Update January 6, 2012: Following the court’s decision, Toledano sought to disqualify Eliyahu’s attorney on the ground of conflict of interest based on the attorney’s alleged prior representation of Eliyahu as well as the corporation. Justice Bucaria, in an order dated December 7, 2011 (read here), denied disqualification on the ground that the attorney’s prior representation was unrelated to the dissolution proceeding.
Update March 30, 2012: By order dated March 20, 2012 (read here), Justice Bucaria denied Toledano’s motion to reconsider the prior denial of his request to disqualify Eliyahu’s attorney. The order also denied Toledano’s motion for summary judgment of liability on his cause of action for breach of the 2006 agreement. Finally, the order directed the submission of final orders of dissolution for each corporation within 30 days and that, upon failure to do so, Toledano’s claim for dissolution will be deemed abandoned by the court.

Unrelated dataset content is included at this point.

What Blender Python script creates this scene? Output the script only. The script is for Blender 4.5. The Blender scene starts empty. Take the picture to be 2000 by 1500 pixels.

Update January 23, 2013: Eliyahu appealed from that part of Justice Bucaria’s July 2011 order dismissing his claim seeking rescission of the dissolution agreement. In a short memorandum decision this date, the Appellate Division, Second Department, affirmed Justice Bucaria’s order, stating that Eliyahu “failed to raise a triable issue of fact as to whether the agreement was executed under a mutual mistake or a unilateral mistake induced by a fraudulent misrepresentation by the petitioner/plaintiff” (read here).